Fix in priority order — the highest-severity, most-exploitable finding first. Don’t let a pile of low-severity nits delay the one auth bypass that matters.

Test: For each finding I fixed, does the original exploit now fail, and is there a test that will catch it if it comes back?


8. Handle Findings Responsibly

What you discover is sensitive. Treat it that way.

  • Keep findings, evidence, and any accessed data within the engagement’s agreed channels. Don’t paste live vulnerabilities or real data into public tools, issues, or chats.
  • Follow the program’s disclosure terms and timeline. For bug bounties and coordinated disclosure, that means giving the owner time to fix before going public — never dropping a live exploit.
  • Delete or securely hand over any sensitive data you accessed once the engagement is done.
  • Findings are for making the system safer, not for leverage, resale, or unauthorized use. If a request pushes past authorized testing toward causing harm, stop.

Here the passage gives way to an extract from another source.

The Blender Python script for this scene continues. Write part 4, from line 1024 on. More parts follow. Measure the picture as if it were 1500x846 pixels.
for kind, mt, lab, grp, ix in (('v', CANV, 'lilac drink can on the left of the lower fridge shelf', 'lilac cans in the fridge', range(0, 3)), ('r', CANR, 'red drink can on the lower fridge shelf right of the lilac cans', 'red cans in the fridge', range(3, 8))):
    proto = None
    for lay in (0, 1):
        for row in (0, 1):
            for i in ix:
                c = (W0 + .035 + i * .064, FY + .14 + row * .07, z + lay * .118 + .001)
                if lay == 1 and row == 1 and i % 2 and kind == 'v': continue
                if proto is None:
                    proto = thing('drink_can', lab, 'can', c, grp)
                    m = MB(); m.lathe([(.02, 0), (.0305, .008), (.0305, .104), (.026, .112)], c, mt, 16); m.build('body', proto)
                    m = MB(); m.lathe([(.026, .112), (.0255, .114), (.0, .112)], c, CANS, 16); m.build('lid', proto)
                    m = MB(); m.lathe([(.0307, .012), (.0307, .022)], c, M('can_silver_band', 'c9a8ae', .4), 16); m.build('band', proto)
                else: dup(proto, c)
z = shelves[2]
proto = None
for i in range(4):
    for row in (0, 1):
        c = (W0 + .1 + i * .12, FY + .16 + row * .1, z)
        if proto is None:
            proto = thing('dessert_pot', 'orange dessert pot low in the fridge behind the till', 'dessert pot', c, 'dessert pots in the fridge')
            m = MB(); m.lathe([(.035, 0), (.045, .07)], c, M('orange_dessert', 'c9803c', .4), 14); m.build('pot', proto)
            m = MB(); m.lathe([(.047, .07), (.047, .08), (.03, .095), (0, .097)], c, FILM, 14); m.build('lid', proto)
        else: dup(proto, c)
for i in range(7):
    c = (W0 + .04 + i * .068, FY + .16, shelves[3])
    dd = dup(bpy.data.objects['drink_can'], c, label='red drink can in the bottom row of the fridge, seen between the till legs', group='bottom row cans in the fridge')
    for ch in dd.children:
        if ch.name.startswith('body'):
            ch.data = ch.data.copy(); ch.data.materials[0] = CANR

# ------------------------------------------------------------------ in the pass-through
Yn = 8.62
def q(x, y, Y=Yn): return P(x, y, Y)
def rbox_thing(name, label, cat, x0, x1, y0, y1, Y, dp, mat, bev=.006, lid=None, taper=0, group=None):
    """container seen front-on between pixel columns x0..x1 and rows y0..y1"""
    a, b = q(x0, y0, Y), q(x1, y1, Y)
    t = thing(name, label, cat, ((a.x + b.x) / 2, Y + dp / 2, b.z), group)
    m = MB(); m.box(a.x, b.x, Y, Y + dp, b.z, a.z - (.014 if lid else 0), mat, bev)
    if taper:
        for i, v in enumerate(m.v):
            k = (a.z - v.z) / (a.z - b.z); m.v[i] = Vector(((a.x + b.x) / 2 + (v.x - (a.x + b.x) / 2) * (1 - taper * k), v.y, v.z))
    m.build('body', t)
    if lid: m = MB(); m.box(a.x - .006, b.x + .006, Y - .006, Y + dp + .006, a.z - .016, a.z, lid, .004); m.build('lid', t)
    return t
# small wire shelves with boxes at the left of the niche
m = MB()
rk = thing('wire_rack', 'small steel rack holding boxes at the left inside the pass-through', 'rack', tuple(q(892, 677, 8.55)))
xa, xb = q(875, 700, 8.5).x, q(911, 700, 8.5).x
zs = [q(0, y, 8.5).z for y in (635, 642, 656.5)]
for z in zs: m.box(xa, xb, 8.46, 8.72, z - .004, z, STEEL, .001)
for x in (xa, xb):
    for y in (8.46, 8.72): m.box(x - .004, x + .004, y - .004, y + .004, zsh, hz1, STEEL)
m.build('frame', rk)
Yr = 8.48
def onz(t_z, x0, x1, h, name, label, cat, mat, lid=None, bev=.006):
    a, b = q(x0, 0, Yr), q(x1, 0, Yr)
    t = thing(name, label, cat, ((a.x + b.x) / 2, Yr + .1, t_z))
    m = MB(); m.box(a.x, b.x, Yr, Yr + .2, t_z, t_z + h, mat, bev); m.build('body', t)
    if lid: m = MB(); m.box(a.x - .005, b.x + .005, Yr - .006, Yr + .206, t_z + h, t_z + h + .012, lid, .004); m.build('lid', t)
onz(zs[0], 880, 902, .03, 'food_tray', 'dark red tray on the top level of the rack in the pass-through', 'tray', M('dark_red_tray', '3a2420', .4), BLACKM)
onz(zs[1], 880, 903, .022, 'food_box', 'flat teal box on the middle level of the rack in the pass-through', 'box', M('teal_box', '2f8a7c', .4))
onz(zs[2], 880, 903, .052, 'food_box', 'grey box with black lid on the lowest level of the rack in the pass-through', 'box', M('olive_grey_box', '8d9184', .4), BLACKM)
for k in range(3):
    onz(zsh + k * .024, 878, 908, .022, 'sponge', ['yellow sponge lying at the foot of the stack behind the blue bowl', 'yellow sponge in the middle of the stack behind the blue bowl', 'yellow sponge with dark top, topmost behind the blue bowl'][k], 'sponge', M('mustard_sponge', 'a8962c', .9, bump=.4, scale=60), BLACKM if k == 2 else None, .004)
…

Test: Is every vulnerability and piece of data I’m holding flowing only through the channels the engagement authorized?


These Guidelines Are Working If

  • Testing only ever runs against targets you own or are authorized to test.
  • Findings reproduce on demand and are proven with the least intrusive action that works.
  • On your own codebase, every finding gets fixed with secure, confirmed with verify, and locked in with a regression test.
  • Nothing under test breaks, leaks, or persists because of the assessment.
  • Critical issues get surfaced immediately, not buried in a final report.
  • Findings lead with severity and hand back a fix, not just an exploit.

Part of Deliberate. The offensive counterpart to secure — pentest finds the holes, secure fixes them, verify confirms them closed. Load alongside deliberate for authorized security assessment only.